Despite the controversy the proposed statue has stirred, nobody at the meeting raised concerns about the monument’s design.

Approximately 15 other attendees — including Manhattan Borough President Gale Brewer, several members of Monumental Women and a representative for Rep. Carolyn Maloney — testified in support.

Monumental Women board member Brenda Berkman, a retired FDNY captain who was the sole named class plaintiff in a sex discrimination lawsuit that compelled the FDNY to start hiring female firefighters, said she’d seen how “images of strong historic women can inspire young women to be brave in their own lives.”
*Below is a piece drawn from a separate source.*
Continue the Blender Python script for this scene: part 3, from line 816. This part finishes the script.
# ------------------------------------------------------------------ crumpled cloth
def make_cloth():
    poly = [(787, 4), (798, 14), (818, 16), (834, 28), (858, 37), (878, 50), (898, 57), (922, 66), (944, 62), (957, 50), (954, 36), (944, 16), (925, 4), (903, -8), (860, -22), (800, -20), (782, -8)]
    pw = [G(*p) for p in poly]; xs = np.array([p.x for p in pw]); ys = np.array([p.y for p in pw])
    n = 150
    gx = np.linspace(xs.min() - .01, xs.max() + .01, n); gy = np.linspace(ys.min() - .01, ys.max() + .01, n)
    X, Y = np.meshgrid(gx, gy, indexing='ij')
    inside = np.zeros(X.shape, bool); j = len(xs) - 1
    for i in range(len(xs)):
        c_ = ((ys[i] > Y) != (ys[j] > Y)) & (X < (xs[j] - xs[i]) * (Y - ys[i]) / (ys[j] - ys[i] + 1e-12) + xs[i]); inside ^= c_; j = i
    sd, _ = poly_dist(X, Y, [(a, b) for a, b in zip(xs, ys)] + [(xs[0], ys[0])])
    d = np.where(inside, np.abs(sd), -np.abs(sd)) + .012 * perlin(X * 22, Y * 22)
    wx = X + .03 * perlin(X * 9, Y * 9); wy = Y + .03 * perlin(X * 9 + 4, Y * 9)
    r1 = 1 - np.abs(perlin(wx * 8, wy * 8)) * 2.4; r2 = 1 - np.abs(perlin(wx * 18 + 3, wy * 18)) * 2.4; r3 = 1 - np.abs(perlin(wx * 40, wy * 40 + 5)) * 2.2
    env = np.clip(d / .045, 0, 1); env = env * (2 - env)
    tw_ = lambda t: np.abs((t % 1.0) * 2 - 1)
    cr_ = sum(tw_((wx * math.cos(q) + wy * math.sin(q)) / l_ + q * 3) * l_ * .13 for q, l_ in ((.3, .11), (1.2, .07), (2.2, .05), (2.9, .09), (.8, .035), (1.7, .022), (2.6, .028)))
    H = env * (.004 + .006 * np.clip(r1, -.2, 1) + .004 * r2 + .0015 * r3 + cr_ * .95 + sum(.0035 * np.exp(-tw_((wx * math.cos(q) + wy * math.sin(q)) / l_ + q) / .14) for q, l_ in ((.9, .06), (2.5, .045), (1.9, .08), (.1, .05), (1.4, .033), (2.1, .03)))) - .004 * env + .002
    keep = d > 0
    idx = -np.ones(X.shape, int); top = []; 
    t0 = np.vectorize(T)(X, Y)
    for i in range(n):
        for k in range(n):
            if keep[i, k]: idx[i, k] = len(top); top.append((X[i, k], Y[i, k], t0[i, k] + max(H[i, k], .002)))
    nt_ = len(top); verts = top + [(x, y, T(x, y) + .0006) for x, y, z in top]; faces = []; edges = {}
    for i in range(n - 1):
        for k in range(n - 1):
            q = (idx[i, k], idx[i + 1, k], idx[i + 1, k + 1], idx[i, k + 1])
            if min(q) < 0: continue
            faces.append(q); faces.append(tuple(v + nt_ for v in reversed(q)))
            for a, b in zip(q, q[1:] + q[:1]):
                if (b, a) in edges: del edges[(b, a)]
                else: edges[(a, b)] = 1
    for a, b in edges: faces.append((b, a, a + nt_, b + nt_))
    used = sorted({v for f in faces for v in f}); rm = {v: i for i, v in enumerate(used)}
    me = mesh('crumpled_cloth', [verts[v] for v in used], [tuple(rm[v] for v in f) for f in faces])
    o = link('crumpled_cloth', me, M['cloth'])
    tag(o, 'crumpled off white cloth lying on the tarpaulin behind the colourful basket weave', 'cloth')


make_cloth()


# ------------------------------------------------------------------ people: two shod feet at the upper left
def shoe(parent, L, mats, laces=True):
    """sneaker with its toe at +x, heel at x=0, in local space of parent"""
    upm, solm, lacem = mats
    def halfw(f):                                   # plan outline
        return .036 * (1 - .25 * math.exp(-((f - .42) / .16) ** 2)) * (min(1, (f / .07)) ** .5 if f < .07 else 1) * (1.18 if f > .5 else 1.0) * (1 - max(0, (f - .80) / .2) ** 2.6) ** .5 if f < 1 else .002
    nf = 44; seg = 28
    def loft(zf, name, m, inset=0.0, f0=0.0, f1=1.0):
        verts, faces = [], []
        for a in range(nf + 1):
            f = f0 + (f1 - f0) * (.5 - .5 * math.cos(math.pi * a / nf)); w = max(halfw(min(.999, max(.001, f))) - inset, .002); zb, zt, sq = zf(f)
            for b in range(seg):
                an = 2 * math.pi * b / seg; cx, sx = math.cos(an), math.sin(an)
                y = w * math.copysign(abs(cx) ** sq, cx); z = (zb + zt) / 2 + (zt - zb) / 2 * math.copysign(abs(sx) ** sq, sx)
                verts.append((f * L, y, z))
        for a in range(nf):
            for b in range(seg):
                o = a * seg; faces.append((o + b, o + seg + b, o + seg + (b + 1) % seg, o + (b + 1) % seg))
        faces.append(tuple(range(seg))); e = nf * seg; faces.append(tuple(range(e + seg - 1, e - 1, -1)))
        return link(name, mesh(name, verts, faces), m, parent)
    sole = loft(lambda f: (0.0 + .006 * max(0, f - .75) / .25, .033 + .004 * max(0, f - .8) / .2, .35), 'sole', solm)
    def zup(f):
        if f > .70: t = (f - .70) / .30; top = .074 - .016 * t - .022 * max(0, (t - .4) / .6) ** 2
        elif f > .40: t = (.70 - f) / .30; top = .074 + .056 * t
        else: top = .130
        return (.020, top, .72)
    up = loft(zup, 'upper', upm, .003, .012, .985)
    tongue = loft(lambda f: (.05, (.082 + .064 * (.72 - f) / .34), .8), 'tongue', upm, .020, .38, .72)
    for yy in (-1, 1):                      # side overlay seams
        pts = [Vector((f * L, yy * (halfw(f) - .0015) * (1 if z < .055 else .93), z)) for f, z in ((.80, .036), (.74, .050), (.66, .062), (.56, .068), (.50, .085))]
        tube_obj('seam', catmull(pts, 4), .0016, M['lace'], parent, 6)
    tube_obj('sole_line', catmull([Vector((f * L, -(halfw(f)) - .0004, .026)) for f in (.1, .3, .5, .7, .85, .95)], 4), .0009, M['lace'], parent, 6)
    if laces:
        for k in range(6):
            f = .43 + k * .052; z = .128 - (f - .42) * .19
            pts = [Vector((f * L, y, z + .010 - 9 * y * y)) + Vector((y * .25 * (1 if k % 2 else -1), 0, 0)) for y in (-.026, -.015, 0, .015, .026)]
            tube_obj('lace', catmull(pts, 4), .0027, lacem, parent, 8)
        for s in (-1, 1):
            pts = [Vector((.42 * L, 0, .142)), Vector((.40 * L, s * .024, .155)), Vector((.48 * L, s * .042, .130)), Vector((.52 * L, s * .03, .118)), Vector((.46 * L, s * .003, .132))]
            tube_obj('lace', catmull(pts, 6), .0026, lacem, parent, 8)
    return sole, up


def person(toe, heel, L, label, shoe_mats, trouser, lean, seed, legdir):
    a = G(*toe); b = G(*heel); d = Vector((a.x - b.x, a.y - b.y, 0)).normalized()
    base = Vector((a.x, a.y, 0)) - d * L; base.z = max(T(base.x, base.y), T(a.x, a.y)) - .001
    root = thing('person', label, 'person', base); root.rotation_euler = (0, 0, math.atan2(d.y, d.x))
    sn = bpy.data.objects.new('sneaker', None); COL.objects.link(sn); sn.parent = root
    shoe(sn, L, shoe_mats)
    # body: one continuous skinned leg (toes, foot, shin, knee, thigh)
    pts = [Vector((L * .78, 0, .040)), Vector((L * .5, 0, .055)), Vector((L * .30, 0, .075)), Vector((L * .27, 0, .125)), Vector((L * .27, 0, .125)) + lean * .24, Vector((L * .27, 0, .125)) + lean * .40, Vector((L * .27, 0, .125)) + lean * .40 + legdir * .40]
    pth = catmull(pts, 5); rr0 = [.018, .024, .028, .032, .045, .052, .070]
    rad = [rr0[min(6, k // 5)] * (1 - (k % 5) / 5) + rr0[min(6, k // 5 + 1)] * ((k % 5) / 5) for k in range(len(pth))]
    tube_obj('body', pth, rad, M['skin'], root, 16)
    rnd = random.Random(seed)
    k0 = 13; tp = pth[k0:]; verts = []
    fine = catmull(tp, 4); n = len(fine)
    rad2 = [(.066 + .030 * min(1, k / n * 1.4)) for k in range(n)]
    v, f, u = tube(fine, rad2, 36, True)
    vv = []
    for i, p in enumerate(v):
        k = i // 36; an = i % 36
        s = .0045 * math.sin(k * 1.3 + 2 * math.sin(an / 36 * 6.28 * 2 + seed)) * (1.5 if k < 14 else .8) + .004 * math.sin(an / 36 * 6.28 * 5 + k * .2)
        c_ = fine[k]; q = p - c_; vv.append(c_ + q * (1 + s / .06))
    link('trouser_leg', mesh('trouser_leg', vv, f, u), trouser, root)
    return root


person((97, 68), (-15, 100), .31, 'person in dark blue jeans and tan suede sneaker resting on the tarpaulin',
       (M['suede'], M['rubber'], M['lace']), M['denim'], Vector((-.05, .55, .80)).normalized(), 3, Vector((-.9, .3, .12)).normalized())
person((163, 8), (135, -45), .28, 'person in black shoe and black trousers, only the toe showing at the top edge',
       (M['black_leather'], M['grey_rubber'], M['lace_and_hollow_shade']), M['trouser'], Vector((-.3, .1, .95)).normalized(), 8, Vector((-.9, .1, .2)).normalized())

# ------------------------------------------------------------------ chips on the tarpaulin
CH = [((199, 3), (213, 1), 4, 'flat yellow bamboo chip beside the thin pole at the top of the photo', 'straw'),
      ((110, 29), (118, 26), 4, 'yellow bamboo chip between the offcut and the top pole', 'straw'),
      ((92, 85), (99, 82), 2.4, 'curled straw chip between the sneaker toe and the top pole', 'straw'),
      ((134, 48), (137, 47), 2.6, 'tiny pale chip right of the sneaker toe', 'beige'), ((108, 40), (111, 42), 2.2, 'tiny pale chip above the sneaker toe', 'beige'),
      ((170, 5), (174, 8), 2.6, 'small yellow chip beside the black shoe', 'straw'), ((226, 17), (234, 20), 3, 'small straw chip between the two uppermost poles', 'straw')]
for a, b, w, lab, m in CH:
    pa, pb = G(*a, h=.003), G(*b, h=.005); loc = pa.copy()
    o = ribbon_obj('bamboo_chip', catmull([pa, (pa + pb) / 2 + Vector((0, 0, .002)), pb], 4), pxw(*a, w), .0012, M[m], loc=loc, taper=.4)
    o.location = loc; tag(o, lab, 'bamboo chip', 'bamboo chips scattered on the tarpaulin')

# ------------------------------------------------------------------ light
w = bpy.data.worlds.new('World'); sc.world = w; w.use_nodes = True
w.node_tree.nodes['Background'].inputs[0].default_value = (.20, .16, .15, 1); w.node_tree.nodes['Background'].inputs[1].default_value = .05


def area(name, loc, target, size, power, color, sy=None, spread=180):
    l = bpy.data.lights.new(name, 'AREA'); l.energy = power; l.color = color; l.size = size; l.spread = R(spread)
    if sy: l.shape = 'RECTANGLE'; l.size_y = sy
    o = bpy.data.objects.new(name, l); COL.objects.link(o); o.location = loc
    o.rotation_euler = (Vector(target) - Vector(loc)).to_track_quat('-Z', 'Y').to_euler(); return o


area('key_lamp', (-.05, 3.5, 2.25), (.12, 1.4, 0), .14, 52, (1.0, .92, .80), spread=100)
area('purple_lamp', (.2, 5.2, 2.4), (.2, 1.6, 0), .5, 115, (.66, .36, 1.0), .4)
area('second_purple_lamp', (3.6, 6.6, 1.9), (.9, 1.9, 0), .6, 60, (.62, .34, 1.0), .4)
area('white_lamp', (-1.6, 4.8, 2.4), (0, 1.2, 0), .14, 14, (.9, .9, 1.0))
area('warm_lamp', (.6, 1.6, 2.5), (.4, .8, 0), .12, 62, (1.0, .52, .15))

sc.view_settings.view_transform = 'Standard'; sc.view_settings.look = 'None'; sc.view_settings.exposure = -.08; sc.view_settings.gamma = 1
“For me, history is both living and important,” she said.

After the commission tabled its vote, Monumental Women board member Namita Luthra said she was confident the group would secure community board support, adding that members were “hoping for a very quick resolution.”

Monumental Women’s president Pam Elam, meanwhile, told amNewYork she wasn’t surprised by the commission’s decision.

“To be totally honest, we expected them to do this. It’s just another delay,” she said.

“[But] we persist,” she added. “And we will not stop until that beautiful statue stands on the mall in Central Park, and all of the millions of people who see it will just honor those women, and hopefully feel energized to complete the journey that they started for full equality for women.”